Tenure programs in American universities have been recently called into question. The main critiques of the programs are that they are unfair to adjunct because that tenure-track professors earn more money and receive more benefits. The suggested solution for this problem is to remove some research programs from the curriculum so that teaching loads for tenured and tenure-track professors would increase.

However, this reform could potentially harm undergraduate education. Removing programs from a university curriculum could eliminate research opportunities for undergraduate students, which is something in which students participate heavily at the College of William and Mary. It could also shorten office hours which professors would normally hold to help struggling students. While the change would allow more undergraduate students the opportunity to be taught by a tenured professor, it would ultimately harm their chances to participate in undergraduate research programs, since fewer programs would be available and spots would be much more competitive.

Tenure also provides security in an incredibly devastated economy. It provides job security to professors who have worked hard for their positions and who love to teach and work with students. It also ensures that current and future students will be taught by qualified professors and will have undergraduate research programs in which to participate. This job security allows professors to focus more on teaching and coming up with new research programs to help students develop techniques which will be essential in their future fields, rather than worry about whether or not budget cuts will cause them to lose their jobs.

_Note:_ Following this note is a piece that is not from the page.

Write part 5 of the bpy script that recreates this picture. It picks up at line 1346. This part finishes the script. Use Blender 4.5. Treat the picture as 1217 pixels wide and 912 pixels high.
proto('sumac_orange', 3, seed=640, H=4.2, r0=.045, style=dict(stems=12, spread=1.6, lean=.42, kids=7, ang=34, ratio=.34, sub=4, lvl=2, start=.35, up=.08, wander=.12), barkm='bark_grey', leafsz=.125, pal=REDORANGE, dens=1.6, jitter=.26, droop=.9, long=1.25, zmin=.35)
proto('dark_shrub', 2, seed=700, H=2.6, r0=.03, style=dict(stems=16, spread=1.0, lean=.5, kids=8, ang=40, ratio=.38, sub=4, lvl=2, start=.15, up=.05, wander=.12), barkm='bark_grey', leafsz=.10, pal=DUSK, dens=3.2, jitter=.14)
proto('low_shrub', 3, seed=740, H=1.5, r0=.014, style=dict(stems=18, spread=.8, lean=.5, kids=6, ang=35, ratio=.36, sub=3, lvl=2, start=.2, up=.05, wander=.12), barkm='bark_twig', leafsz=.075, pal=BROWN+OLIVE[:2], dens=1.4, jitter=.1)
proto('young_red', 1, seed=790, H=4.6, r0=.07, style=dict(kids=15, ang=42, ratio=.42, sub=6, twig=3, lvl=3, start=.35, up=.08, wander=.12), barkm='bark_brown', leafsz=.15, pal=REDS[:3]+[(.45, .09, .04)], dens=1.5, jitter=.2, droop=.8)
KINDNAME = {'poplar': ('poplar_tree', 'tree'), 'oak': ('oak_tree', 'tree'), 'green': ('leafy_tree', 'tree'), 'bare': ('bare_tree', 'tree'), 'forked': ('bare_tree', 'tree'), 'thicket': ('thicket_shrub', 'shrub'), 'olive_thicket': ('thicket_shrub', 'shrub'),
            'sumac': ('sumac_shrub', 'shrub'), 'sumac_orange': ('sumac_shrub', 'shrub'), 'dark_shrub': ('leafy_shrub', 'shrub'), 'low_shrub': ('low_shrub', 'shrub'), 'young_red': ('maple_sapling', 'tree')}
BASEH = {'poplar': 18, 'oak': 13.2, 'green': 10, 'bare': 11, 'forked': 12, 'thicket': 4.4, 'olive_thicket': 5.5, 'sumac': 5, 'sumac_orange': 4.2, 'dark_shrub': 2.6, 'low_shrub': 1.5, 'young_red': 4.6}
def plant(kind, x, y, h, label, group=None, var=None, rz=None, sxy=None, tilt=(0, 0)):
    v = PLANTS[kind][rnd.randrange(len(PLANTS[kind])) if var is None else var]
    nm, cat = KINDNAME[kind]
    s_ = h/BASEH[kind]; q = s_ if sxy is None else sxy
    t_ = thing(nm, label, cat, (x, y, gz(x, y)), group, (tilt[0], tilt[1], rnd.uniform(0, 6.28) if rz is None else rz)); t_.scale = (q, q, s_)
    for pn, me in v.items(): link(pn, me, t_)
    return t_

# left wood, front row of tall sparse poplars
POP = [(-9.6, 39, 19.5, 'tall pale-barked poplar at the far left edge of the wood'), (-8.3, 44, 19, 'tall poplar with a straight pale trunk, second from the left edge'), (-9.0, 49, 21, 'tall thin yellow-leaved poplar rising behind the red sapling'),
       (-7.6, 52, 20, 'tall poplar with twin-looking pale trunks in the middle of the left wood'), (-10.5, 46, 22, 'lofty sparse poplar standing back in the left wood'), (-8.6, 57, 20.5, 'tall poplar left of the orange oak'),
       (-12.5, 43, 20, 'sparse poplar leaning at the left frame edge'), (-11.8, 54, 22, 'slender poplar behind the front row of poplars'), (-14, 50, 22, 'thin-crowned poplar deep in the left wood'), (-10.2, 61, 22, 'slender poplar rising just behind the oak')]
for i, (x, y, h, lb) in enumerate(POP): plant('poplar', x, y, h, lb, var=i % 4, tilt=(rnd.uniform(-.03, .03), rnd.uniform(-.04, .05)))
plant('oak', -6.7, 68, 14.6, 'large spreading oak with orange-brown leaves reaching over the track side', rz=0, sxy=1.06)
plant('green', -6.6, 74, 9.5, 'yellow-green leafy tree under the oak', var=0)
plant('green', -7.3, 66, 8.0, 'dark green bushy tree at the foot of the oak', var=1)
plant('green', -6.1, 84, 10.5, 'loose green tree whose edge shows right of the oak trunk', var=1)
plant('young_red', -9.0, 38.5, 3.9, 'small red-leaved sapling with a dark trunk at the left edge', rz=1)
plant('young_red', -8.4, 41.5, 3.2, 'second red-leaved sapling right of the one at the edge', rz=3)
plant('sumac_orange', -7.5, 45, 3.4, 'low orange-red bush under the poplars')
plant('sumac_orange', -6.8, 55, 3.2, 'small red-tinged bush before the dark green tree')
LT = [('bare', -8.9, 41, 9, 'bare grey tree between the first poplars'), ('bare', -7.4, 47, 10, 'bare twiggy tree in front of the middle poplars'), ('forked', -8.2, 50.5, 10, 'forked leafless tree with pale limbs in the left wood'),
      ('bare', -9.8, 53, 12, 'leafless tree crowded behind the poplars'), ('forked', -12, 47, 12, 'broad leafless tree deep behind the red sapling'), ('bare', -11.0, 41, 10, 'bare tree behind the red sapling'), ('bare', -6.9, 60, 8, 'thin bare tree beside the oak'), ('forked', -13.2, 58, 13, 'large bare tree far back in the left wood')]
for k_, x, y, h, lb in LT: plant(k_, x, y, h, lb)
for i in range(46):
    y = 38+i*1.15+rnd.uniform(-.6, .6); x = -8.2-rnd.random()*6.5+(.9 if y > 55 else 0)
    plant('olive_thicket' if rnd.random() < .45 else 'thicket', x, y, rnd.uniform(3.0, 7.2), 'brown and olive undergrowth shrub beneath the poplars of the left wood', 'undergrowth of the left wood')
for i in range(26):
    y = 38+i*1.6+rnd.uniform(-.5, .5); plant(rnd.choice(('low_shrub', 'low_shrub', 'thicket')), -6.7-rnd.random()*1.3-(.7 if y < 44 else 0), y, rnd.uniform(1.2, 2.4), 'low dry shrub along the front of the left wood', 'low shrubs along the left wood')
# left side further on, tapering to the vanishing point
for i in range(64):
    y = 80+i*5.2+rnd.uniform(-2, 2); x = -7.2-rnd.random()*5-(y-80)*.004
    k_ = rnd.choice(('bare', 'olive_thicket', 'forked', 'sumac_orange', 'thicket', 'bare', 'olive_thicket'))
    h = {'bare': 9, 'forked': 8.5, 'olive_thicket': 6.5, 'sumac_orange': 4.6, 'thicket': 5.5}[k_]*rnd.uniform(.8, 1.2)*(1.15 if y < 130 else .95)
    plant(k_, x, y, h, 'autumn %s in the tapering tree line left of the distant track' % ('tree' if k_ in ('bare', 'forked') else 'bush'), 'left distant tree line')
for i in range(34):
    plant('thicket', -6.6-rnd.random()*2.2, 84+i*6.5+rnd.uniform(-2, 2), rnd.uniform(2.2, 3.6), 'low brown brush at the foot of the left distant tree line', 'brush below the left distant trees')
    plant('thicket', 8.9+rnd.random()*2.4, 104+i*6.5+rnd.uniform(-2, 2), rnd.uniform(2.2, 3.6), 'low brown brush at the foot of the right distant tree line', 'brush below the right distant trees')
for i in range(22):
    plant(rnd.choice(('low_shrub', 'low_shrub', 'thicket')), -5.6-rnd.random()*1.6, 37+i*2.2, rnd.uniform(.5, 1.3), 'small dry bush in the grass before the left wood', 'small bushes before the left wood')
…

This is not to say that adjunct professors do not work as hard as tenured or tenure-track professors; all professors work hard in order to help students and to impart their knowledge in their respective fields. However, tenured professors have the added security of a job for life and have a lighter class load — at times — than adjunct professors, as well as more time to devote to undergraduate research programs. Tenured professors also earn more money per year and have more benefits because of their position. This allows them more funds for personal research and the opportunity to publish articles or books to further enhance their respective fields and give back to the academic world.

Most of the anger toward tenured professors comes from other professors, who are presumably not tenured, and from out-of-work Americans who did not or do not have the possibility of such job security. It also stems from the rising cost of higher education, which students and their families blame on the salary of professors. This anger is somewhat irrational, since tenured and tenure-track professors have worked just as hard at other Americans to procure their positions in the academic world. Tenure programs provide opportunities to professors and students in the areas of job security, educational security and undergraduate research, and should be continued in American universities.